Hanji. I love hanji paper. If I could I would cover every boring piece of plywood that I encounter, every foul particle board piece of fast furniture, every rusting piece of wall in ugly little sikdangs, every boring notebook or binder.  I would cover the world in hanji.

Hanji is handmade paper. Or at least it should be. It is sometimes mass manufactured and sold as stationery. I love all the furniture that is made from hanji – shelves, drawers, lamps, tables. But I also love the diversity and artistry of handmade hanji. Popping in to Pagoda Hanji downtown, just north of the temple, on the way to Daein Market, is a feast. Different textures, colors, combinations with glitter threads, gingko leaves and wild flowers are all available to enjoy and purchase at reasonable costs.

In Jeonju, Jeollabukdo there is a museum devoted to the old hanji paper making techniques. Of course, Jeonju also boasts the largest and most successful paper manufacturer, but it is the quaint re-enactment of making your own hanji paper that makes a trip to this little museum one of the best souveniers of Korea that you can make for yourself. They have several other clever hanji pieces – coasters, key chains, cards, dolls that can also be purchased.

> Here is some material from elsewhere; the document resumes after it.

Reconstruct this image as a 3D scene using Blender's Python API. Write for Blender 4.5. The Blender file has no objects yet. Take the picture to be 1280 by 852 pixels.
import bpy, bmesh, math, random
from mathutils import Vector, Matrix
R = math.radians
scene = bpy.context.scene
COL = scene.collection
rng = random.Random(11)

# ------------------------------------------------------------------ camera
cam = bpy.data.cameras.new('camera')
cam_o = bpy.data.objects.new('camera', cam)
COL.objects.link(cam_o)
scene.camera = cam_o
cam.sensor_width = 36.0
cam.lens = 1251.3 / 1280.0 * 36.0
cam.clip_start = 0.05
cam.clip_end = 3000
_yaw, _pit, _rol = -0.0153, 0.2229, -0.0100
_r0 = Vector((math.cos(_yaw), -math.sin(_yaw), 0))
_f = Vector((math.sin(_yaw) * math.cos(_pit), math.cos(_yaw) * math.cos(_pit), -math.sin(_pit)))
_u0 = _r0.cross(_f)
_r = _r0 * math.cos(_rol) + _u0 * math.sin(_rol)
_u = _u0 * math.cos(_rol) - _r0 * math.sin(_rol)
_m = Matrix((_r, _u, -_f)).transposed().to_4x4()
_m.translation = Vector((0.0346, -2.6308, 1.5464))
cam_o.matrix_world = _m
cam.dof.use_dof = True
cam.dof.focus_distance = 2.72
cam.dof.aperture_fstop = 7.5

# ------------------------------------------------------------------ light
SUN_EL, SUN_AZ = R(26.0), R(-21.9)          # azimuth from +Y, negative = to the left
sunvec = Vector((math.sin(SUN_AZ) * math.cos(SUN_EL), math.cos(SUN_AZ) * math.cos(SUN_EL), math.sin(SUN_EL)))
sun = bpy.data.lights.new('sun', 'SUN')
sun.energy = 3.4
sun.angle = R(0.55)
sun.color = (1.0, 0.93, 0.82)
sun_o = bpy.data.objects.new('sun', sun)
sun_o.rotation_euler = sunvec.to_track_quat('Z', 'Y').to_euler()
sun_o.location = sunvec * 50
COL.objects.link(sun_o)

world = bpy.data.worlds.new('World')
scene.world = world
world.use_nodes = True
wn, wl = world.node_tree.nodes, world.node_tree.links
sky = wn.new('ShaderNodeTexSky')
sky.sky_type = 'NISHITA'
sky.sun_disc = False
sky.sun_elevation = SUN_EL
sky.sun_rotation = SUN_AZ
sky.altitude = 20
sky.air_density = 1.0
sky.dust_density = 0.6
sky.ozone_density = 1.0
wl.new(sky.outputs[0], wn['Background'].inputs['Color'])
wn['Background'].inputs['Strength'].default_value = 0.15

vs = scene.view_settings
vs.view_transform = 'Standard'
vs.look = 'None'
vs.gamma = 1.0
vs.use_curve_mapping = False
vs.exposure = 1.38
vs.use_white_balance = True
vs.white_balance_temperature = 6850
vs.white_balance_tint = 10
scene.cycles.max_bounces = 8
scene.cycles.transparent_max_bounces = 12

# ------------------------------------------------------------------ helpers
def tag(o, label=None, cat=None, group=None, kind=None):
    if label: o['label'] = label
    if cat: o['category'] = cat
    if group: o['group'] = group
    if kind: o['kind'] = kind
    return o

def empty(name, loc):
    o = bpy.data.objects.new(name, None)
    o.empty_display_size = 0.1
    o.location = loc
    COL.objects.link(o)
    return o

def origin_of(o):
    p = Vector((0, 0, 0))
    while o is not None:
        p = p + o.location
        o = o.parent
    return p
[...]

Locally here in Gwangju you can join art clubs, usually monthly at art hagwons or at the department stores, and make some hanji pieces yourself. Or just buy some kits online and play.

I recommend watching a really cool Korean movie to get the feel of the ancient art of hanji making. The movie Blood Rain is a murder mystery set in feudal Korea in a city of a hanji manufacturer. It is a stunning piece of historical drama with a fascinating combination of the occult, politics, and economics of life at that time.